begin Data block

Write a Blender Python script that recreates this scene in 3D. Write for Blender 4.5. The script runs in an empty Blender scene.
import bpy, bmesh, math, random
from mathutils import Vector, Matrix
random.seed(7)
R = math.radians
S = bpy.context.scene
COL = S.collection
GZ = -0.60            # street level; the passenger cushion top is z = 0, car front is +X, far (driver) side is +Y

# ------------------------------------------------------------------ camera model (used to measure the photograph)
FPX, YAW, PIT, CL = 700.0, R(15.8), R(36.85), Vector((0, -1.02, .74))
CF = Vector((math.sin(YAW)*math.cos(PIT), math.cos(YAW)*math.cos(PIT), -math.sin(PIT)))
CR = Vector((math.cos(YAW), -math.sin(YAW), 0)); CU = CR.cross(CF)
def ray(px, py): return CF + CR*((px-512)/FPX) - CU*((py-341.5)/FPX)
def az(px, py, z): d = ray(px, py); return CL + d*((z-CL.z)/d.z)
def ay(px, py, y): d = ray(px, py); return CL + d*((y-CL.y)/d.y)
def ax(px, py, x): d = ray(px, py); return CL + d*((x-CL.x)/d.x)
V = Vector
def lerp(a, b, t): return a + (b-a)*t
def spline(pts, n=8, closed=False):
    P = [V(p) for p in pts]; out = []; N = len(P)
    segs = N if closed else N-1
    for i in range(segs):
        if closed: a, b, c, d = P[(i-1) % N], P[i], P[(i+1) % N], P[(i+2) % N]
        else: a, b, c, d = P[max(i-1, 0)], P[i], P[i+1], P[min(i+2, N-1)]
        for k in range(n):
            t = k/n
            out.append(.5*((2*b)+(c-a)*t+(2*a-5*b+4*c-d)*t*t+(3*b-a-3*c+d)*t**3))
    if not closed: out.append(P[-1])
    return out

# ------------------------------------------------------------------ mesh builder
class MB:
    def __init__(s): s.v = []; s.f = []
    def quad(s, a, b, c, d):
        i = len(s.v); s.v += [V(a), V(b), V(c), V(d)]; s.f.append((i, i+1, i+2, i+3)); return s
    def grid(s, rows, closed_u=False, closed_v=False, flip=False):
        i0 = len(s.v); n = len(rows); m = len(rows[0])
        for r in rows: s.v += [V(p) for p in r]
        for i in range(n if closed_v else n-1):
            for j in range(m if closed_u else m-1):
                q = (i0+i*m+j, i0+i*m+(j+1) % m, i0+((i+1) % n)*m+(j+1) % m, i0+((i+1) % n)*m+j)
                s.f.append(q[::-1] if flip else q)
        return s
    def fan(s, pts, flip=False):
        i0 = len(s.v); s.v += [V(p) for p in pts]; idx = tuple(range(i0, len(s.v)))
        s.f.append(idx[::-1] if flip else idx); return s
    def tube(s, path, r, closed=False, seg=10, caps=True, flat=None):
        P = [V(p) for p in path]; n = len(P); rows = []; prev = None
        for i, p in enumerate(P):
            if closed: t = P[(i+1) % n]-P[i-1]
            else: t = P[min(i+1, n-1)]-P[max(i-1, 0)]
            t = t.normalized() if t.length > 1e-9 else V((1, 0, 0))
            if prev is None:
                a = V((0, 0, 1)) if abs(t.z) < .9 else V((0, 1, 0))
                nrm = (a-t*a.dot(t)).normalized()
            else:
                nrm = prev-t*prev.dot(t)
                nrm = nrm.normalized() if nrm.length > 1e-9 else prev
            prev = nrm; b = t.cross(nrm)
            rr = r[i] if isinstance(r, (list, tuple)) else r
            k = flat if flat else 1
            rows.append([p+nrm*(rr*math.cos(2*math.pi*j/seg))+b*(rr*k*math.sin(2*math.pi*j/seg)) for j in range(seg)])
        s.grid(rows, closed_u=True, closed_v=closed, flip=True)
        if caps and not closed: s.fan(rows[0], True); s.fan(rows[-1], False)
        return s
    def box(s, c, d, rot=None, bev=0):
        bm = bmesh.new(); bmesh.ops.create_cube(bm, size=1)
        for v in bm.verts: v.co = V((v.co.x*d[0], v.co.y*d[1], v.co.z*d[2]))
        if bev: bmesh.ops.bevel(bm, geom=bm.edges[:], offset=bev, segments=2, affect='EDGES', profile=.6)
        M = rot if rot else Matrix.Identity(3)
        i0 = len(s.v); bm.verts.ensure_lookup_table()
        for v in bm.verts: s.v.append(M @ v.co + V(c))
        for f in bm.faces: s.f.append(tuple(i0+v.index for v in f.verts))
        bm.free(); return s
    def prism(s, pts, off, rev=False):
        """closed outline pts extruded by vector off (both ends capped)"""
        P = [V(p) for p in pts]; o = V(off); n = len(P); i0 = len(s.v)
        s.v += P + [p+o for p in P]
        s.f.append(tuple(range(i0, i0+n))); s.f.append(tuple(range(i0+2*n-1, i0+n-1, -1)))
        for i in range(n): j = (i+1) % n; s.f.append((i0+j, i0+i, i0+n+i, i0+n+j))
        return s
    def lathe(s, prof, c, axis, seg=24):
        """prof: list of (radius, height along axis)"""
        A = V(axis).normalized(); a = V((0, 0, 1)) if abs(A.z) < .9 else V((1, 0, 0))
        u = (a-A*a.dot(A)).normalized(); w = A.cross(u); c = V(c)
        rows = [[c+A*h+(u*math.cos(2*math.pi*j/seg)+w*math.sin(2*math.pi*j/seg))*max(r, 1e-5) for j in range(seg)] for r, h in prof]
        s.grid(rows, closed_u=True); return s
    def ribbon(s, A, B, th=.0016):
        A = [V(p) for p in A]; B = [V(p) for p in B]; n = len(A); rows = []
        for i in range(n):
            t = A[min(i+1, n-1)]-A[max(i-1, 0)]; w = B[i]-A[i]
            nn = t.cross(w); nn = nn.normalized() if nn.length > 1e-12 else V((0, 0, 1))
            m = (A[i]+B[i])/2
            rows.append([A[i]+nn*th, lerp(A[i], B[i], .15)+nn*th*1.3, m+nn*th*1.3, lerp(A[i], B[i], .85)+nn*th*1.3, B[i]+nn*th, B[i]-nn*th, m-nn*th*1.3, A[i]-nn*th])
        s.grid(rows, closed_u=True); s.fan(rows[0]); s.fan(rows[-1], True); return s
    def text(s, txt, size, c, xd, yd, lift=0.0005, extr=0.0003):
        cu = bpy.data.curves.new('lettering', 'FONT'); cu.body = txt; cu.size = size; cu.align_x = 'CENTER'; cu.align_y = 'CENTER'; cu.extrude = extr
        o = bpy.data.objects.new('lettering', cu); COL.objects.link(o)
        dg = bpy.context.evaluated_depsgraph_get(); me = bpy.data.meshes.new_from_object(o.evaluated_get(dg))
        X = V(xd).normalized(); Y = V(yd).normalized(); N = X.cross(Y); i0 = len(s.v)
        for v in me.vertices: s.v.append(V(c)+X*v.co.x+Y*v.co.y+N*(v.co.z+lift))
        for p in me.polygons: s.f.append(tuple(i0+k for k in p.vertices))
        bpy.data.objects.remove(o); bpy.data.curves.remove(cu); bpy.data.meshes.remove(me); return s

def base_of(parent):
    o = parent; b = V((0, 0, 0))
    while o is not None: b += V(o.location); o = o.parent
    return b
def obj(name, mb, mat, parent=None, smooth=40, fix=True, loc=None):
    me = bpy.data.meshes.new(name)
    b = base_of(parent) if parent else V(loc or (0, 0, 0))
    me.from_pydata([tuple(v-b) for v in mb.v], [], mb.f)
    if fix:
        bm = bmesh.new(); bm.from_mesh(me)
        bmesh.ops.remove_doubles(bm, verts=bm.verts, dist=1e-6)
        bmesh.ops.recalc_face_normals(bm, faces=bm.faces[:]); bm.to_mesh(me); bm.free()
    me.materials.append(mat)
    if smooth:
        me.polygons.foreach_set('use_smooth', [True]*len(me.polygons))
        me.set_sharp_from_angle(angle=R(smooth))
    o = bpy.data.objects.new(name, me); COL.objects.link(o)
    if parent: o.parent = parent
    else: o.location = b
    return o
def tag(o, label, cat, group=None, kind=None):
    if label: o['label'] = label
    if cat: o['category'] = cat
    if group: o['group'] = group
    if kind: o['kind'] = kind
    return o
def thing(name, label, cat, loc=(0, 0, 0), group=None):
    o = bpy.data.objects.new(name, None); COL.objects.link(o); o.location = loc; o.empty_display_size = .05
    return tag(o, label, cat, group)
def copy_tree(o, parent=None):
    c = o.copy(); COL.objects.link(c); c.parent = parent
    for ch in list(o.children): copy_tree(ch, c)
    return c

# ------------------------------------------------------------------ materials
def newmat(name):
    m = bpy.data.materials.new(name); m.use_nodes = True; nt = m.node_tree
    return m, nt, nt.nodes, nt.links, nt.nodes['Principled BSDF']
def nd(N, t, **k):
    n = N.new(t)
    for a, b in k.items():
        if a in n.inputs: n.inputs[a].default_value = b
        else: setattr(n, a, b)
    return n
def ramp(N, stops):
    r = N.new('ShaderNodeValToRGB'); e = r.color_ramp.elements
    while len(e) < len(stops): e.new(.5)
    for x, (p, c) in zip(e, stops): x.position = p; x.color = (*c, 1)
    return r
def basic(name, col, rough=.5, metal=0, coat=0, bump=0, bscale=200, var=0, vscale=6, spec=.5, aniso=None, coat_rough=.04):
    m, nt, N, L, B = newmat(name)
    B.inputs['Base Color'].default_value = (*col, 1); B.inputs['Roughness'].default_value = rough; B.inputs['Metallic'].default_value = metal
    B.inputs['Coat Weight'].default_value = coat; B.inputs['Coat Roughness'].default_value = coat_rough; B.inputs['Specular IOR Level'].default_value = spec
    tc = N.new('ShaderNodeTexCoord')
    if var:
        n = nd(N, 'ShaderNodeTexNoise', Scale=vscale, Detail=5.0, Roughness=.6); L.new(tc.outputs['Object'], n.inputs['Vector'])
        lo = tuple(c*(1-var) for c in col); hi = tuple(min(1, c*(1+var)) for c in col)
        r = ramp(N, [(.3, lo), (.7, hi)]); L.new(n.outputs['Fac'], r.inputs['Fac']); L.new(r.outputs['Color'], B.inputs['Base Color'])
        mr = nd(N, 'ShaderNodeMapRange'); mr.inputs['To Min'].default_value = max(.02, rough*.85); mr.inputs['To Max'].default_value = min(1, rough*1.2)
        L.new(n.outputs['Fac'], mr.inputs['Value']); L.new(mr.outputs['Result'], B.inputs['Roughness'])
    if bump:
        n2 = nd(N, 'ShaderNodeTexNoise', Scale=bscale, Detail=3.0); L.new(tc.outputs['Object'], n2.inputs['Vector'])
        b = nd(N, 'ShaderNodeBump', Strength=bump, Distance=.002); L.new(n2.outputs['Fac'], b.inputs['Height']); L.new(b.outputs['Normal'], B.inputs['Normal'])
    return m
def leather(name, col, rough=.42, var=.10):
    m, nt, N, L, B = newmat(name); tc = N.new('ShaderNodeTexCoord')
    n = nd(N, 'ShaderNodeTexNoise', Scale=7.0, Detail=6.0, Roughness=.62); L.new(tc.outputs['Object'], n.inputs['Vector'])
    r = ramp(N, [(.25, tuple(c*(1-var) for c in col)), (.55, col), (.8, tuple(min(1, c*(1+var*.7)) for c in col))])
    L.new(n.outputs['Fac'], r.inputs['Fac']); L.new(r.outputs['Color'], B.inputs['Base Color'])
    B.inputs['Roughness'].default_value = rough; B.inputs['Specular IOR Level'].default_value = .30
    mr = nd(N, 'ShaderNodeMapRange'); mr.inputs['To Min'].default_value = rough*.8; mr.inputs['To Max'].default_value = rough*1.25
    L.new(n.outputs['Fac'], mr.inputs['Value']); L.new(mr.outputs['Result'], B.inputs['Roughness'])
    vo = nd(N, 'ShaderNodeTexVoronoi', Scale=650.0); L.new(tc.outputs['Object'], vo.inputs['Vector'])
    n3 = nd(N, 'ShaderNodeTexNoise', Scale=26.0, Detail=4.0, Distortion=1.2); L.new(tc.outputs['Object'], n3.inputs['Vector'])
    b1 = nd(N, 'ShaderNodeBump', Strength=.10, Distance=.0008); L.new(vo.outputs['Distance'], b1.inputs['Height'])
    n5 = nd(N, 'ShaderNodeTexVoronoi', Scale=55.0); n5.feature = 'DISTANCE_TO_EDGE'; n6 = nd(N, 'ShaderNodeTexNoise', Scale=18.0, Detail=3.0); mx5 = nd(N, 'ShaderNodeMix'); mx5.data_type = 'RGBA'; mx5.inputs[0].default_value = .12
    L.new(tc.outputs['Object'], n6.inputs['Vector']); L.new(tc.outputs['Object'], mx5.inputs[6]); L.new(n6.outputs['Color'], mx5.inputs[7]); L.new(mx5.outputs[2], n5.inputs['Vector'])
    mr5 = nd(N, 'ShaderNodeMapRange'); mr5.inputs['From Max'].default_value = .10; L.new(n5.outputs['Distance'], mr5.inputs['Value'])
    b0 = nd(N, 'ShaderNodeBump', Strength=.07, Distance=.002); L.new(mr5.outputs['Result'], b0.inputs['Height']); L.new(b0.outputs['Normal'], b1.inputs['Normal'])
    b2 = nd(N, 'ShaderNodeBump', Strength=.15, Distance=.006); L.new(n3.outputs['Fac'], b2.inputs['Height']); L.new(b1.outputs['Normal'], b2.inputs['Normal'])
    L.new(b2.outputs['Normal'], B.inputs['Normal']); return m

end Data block

Aim of the task →
Locate the lines above that contain "scene" and copy them.

Answer to this task →
Write a Blender Python script that recreates this scene in 3D. Write for Blender 4.5. The script runs in an empty Blender scene.
S = bpy.context.scene